Elements of the Garifuna culture—including music, dance, and language—were listed as a UNESCO Masterpiece of Oral and Intangible Heritage of Humanity in 2001. Around that same time, Garifuna musicians and cultural activists hatched a plan: Create irresistible melodies, sung entirely in Garifuna, to rally young Garinagu to embrace the culture and learn the language.

Band accompanying traditional junkanoo dancers in Belize Christmas celebration at organic market in Belmopan December
Jankunu performances often occur during Christmas and New Year celebrations.  Women are allowed to sing with the group, but playing the drums and dancing is exclusive to male Garifuna.
Photograph by Kacie Crisp, Getty Images

Or, as Garifuna singer, songwriter, and UNESCO Artist of Peace Andy Palacio of Belize said in a 2007 interview: Make the Garifuna culture “cool.”

Punta rock did just that. Traditional punta relies heavily on drums and maracas, with sounds that echo that of the Garinagu’s African ancestors. Paranda, another classic Garifuna music style, adds guitar to the melodies, which hints at the culture’s Central American influence.

Punta rock is “the one that really blows up,” says Laredo. It’s similar to punta, but with a keyboard, electric guitar, and horns—the perfect mix to wow on the world stage.

Palacio, a leader in the cultural renaissance, gathered Garifuna musicians across Central America to form the Garifuna Collective band in 2007. Their Garifuna lyrics sent a powerful message: It’s time to defend our culture.

Multiple world tours and international music awards later, the Garifuna Collective “put Garifuna on the international map, and took Belize along with it,” says Laredo. Although Palacio passed away in 2008, his lyrics, and the work of Garifuna musical activists across Central America, lit a cultural flame for Garinagu worldwide.

“Music made me intrigued with the culture; it became an identity,” says Kevin Ramirez, a Garifuna musician and producer based in New York, where his parents, both Garifuna, immigrated from Honduras. Ramirez grew up learning about his family’s culture, but, as a Garifuna American, he struggled to comprehend his identity. “I’m Black, but the Black Americans didn’t embrace me because I spoke Spanish; I spoke Spanish, but Latinos didn’t embrace me because I’m Black.”
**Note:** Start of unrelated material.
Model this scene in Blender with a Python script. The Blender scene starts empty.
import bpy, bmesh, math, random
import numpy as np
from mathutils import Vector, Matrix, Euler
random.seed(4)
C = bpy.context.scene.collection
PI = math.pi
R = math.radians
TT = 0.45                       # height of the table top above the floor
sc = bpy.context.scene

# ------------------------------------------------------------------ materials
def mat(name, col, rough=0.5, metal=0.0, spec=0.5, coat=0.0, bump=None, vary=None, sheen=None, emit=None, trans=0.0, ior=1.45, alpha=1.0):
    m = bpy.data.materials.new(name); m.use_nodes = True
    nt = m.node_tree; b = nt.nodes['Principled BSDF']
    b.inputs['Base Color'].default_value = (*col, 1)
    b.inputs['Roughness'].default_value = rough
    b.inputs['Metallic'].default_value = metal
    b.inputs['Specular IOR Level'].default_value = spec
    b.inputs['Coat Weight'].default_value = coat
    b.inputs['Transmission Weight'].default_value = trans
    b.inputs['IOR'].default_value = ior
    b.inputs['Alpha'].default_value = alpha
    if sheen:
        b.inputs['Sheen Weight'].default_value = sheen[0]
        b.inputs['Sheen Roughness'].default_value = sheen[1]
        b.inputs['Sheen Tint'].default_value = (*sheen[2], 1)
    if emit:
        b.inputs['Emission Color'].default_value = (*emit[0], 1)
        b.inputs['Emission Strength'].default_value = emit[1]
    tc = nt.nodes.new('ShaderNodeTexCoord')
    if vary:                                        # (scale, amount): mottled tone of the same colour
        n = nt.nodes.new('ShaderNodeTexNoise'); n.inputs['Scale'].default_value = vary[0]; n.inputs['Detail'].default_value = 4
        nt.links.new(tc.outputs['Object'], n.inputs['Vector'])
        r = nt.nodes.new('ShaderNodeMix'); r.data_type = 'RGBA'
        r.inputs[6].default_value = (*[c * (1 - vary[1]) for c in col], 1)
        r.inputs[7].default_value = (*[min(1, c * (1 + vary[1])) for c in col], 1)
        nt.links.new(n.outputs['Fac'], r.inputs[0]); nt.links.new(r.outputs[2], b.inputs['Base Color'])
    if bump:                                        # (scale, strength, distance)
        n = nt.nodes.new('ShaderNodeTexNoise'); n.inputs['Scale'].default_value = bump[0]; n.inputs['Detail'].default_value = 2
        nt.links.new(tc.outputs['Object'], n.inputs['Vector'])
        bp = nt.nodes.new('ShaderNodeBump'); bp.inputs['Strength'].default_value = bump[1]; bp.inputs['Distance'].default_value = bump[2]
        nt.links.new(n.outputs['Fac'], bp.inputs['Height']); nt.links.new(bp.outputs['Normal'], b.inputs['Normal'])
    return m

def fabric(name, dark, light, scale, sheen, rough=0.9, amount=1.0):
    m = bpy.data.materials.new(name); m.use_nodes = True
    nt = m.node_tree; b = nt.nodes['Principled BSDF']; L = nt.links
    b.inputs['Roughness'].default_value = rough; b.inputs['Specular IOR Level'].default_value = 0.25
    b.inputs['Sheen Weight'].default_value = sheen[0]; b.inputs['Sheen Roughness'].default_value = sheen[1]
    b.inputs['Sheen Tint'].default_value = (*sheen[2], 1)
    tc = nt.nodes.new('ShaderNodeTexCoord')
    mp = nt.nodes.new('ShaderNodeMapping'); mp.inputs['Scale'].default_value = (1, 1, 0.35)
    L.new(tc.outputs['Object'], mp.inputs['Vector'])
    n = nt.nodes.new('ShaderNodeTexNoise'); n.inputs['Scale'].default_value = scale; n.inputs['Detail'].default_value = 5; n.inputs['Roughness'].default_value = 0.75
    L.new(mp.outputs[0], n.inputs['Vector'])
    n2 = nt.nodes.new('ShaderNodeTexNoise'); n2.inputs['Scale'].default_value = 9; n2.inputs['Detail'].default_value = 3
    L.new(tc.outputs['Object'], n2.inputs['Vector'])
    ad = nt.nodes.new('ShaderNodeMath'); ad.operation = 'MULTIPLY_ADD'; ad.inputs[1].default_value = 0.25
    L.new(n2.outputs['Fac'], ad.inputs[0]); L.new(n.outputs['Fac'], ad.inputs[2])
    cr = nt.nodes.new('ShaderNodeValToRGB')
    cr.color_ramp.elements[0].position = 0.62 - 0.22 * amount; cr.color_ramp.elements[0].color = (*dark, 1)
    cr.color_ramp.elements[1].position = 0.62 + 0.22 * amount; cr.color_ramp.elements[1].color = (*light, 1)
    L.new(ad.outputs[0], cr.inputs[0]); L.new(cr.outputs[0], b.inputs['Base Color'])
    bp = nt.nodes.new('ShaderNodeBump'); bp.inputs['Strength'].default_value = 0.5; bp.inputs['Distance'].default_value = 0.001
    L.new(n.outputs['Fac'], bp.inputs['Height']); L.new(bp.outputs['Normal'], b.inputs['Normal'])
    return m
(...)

People perform live under stage lights
The Garifuna Collective play at Paleo Festival in Nyon, Switzerland in 2017. The band was formed in 2007 by Garifuna singer Andy Palacio to help revitalize Garifuna music and bring it to international audiences. 
Photograph by Loona, Abaca / Sipa USA / AP

(How to travel the world—by radio.)

He found a sense of belonging after visiting Honduras and attending live Garifuna music shows; these travels inspired him to start Hagucha Records, one of today’s top Garifuna record labels. His story of cultural reclamation, of honing and spreading the culture and language through song, mirrors the path of many contemporary Garifuna artists.

Take musician James Lovell, who adopted the language at age 16 to follow in the footsteps of his favorite Belizean musician and cultural revivalist, Pen Cayetano, “the king of punta rock.” Lovell became part of a larger grassroots effort to teach the language in New York. Increasingly, many Garifuna language lessons are now available online.
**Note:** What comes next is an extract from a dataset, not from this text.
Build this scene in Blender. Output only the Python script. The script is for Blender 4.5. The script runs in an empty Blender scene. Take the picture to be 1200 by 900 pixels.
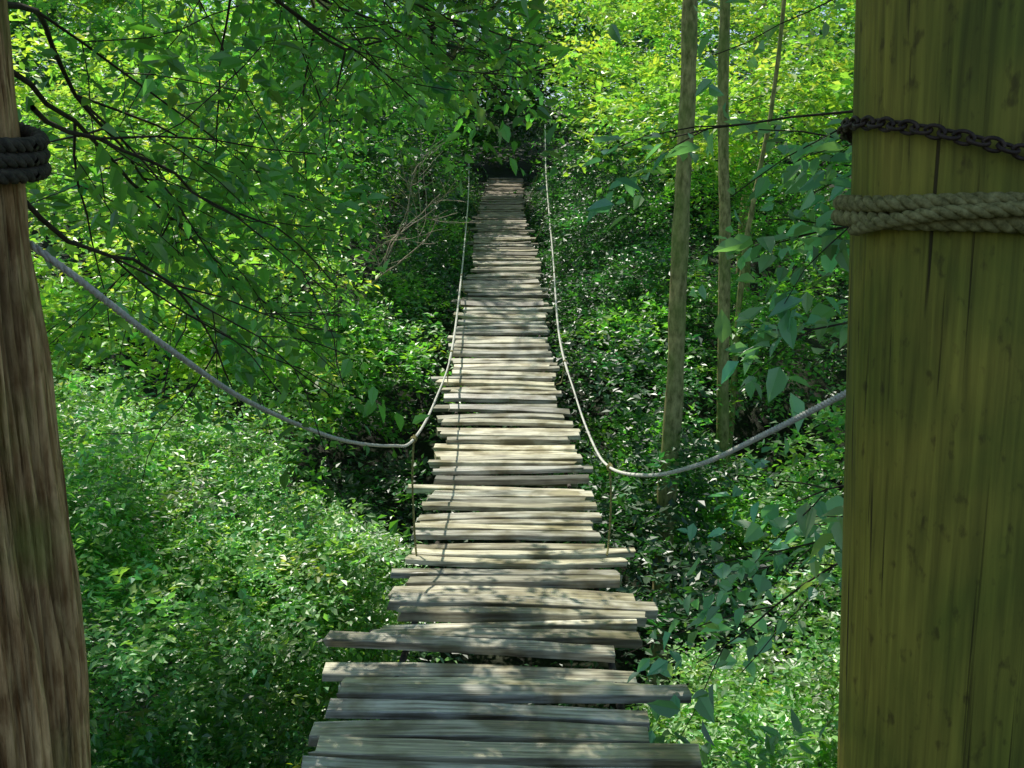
import bpy, math, random
import numpy as np
from mathutils import Vector, noise as mnoise
rng=np.random.default_rng(7); random.seed(7)
scene=bpy.context.scene
scene.view_settings.view_transform='Standard'; scene.view_settings.look='None'; scene.view_settings.exposure=0

# ---------------------------------------------------------------- sun / sky
AZ=math.radians(-25); EL=math.radians(58)
SUN=np.array([math.sin(AZ)*math.cos(EL),math.cos(AZ)*math.cos(EL),math.sin(EL)])
w=bpy.data.worlds.new("World"); scene.world=w; w.use_nodes=True
nt=w.node_tree; bg=nt.nodes["Background"]
sky=nt.nodes.new("ShaderNodeTexSky"); sky.sky_type='NISHITA'; sky.sun_disc=False
sky.sun_elevation=EL; sky.sun_rotation=AZ
nt.links.new(sky.outputs[0],bg.inputs[0]); bg.inputs[1].default_value=0.14
sl=bpy.data.lights.new("sun","SUN"); sl.energy=5; sl.angle=math.radians(.5); sl.color=(1,.96,.84)
so=bpy.data.objects.new("sun",sl); scene.collection.objects.link(so)
so.rotation_euler=Vector(SUN).to_track_quat('Z','Y').to_euler()
# ---------------------------------------------------------------- camera
cam=bpy.data.cameras.new("camera"); co=bpy.data.objects.new("camera",cam); scene.collection.objects.link(co)
cam.lens=34.56; cam.sensor_width=36; cam.clip_end=1000; cam.clip_start=.05
co.location=(0,0,1.75); co.rotation_euler=(math.radians(90-9.85),0,0); scene.camera=co

# ---------------------------------------------------------------- helpers
def empty(name,loc=(0,0,0)):
    e=bpy.data.objects.new(name,None); e.location=(0,0,0); scene.collection.objects.link(e); return e
def mkmesh(name,V,F,mat,parent=None,C=None,smooth=False):
    me=bpy.data.meshes.new(name)
    V=np.asarray(V,dtype=np.float32); me.vertices.add(len(V)); me.vertices.foreach_set("co",V.ravel())
    if not isinstance(F,list): F=[F]
    F=[np.asarray(f,dtype=np.int32) for f in F if len(f)]
    nl=sum(f.size for f in F); npoly=sum(len(f) for f in F)
    me.loops.add(nl); me.polygons.add(npoly)
    me.loops.foreach_set("vertex_index",np.concatenate([f.ravel() for f in F]))
    tot=np.concatenate([np.full(len(f),f.shape[1],dtype=np.int32) for f in F])
    st=np.concatenate([[0],np.cumsum(tot)[:-1]]).astype(np.int32)
    me.polygons.foreach_set("loop_start",st)
    try: me.polygons.foreach_set("loop_total",tot)
    except Exception: pass
    me.polygons.foreach_set("use_smooth",np.full(npoly,smooth))
    me.update(calc_edges=True)
    if C is not None:
        a=me.color_attributes.new("col",'FLOAT_COLOR','POINT')
        C4=np.ones((len(V),4),dtype=np.float32); C4[:,:3]=C; a.data.foreach_set("color",C4.ravel())
    me.materials.append(mat)
    o=bpy.data.objects.new(name,me); scene.collection.objects.link(o)
    if parent: o.parent=parent
    return o
def norm(a): return a/np.maximum(np.linalg.norm(a,axis=-1,keepdims=True),1e-9)
class VN:
    def __init__(s,seed,n=64): s.n=n; s.g=np.random.default_rng(seed).random((n,n))
    def __call__(s,x,y):
        xi=np.floor(x).astype(int); yi=np.floor(y).astype(int); fx=x-xi; fy=y-yi
        fx=fx*fx*(3-2*fx); fy=fy*fy*(3-2*fy); n=s.n; g=s.g
        a=g[xi%n,yi%n]; b=g[(xi+1)%n,yi%n]; c=g[xi%n,(yi+1)%n]; d=g[(xi+1)%n,(yi+1)%n]
        return (a*(1-fx)+b*fx)*(1-fy)+(c*(1-fx)+d*fx)*fy
vn1,vn2,vn3=VN(1),VN(2),VN(3)
class Tubes:
    def __init__(s): s.V=[];s.F=[];s.n=0
    def add(s,pts,rad,k=6):
        pts=np.asarray(pts,float); m=len(pts); rad=np.broadcast_to(np.asarray(rad,float),(m,))
        T=norm(np.gradient(pts,axis=0)); ref=np.array([0,0,1.]) if abs(T[0][2])<.85 else np.array([1.,0,0])
        U=norm(np.cross(T,ref)); W=np.cross(T,U)
        a=np.arange(k)*2*np.pi/k
        ring=pts[:,None]+rad[:,None,None]*(np.cos(a)[None,:,None]*U[:,None]+np.sin(a)[None,:,None]*W[:,None])
        s.V.append(ring.reshape(-1,3))
        i=np.arange(m-1)[:,None]*k; j=np.arange(k)[None]; j2=(j+1)%k
        f=np.stack([i+j,i+j2,i+k+j2,i+k+j],-1).reshape(-1,4)+s.n
        s.F.append(f); s.n+=m*k
    def make(s,name,mat,parent=None):
        return mkmesh(name,np.concatenate(s.V),np.concatenate(s.F),mat,parent,smooth=True)
def spline(P,n=60):
    P=np.asarray(P,float)
    Q=np.vstack([2*P[0]-P[1],P,2*P[-1]-P[-2]]); out=[]
    per=max(2,n//(len(P)-1))
    for i in range(len(P)-1):
        p0,p1,p2,p3=Q[i:i+4]
        for t in np.linspace(0,1,per,endpoint=False):
            out.append(.5*((2*p1)+(-p0+p2)*t+(2*p0-5*p1+4*p2-p3)*t*t+(-p0+3*p1-3*p2+p3)*t**3))
    out.append(P[-1]); return np.array(out)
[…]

Another set of musicians were inspired by Palacio’s message: the founders of Battle of the Drums, an international music competition in Belize. This renowned crew helps elementary and high schools in Belize teach the Garifuna culture and language through music—a strategy borrowed by other language professors who teach Garifuna via song.
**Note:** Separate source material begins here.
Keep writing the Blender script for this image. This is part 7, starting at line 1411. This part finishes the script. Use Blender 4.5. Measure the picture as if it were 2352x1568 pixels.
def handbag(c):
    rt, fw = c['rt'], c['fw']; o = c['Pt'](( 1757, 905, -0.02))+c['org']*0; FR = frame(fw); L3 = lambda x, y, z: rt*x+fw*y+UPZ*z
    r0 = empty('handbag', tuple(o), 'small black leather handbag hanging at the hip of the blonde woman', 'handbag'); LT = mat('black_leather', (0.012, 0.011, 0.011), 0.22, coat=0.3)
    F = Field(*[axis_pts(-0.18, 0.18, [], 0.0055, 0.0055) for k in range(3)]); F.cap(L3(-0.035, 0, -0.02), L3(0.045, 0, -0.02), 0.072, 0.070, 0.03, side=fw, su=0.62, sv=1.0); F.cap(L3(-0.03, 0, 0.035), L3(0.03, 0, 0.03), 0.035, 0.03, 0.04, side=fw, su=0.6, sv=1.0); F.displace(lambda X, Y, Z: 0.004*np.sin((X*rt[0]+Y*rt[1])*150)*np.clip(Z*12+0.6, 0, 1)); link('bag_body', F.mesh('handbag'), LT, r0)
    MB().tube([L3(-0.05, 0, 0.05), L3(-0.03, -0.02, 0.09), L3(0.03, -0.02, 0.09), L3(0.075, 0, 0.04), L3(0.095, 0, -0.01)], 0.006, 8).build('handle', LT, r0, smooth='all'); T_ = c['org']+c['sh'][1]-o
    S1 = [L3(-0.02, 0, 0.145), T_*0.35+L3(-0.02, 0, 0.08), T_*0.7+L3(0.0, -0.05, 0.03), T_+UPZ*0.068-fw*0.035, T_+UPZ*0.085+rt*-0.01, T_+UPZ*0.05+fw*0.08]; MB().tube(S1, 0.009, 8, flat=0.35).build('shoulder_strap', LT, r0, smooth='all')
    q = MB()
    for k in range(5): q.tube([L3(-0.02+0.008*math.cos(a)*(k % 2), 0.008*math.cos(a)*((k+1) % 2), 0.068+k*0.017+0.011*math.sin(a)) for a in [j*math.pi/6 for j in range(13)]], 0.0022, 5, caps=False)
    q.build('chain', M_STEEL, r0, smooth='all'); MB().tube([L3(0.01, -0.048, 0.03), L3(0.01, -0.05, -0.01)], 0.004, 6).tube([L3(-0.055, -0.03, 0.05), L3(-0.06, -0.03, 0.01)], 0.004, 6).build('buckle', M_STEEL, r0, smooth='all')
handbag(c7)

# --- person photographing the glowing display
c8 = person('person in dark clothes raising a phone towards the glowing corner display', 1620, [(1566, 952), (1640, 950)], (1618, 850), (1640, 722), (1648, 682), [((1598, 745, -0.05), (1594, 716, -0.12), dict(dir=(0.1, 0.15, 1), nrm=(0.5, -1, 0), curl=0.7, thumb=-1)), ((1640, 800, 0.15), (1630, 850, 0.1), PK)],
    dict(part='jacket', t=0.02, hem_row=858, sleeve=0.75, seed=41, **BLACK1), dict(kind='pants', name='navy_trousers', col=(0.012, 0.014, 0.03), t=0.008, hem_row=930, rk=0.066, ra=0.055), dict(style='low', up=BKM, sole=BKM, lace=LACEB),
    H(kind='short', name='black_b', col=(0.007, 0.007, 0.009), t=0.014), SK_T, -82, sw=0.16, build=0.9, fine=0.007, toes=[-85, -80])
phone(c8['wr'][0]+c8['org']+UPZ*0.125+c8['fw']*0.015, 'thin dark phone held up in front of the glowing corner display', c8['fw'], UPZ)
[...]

Will music save the Garifuna language? Time will tell. Garifuna remains on UNESCO’s endangered-language list, last updated in 2010. And, as the Hawaiians learned from revitalizing their own language post colonization, this kind of revival is a long, multi-generational road.

Tourism’s supporting role

The Garifuna language revival does have a new and welcome new boost: Belize’s Garifuna Tourism Trail, which formally launched in March 2022. Similar to the country’s well-trodden Mayan cultural experiences, this trail is Belize’s first collective push to promote Garifuna tourism experiences. Instead of following a “dancers in resorts” tourism model, the Garinagu invite travelers to experience and connect with them where they live, and on their terms.

The grant-funded initiative, spearheaded by the Belize Tourism Board and the Caribbean Tourism Organization, includes 50 Garifuna-owned businesses across Dangriga and Hopkins, two culture hubs on Belize’s southern coast. As the trail grows, organizers hope to add more local businesses to the mix. 

Experiences range from taking music lessons at Lebeha Drumming Center in Hopkins to admiring traditional art at Garinagu Crafts and Art Gallery in Dangriga. Goals for the trail’s 2024 completion include tour-guide training and expansion into other Garifuna towns.

Tourism alone won’t save a language; a sustainable revival must take root with native speakers themselves. But tourism can provide one effective language-retention motivation: income. Sánchez says more economic opportunities, coupled with pride in their cultural identity, could help motivate young Garinagu to continue learning the language.

There’s another, perhaps unexpected, place Laredo and Ramirez find hope for the future of their ancestors’ culture: TikTok, where punta-rock videos with fresh takes on traditional Garifuna song and dance have collectively garnered 800 million views—and counting.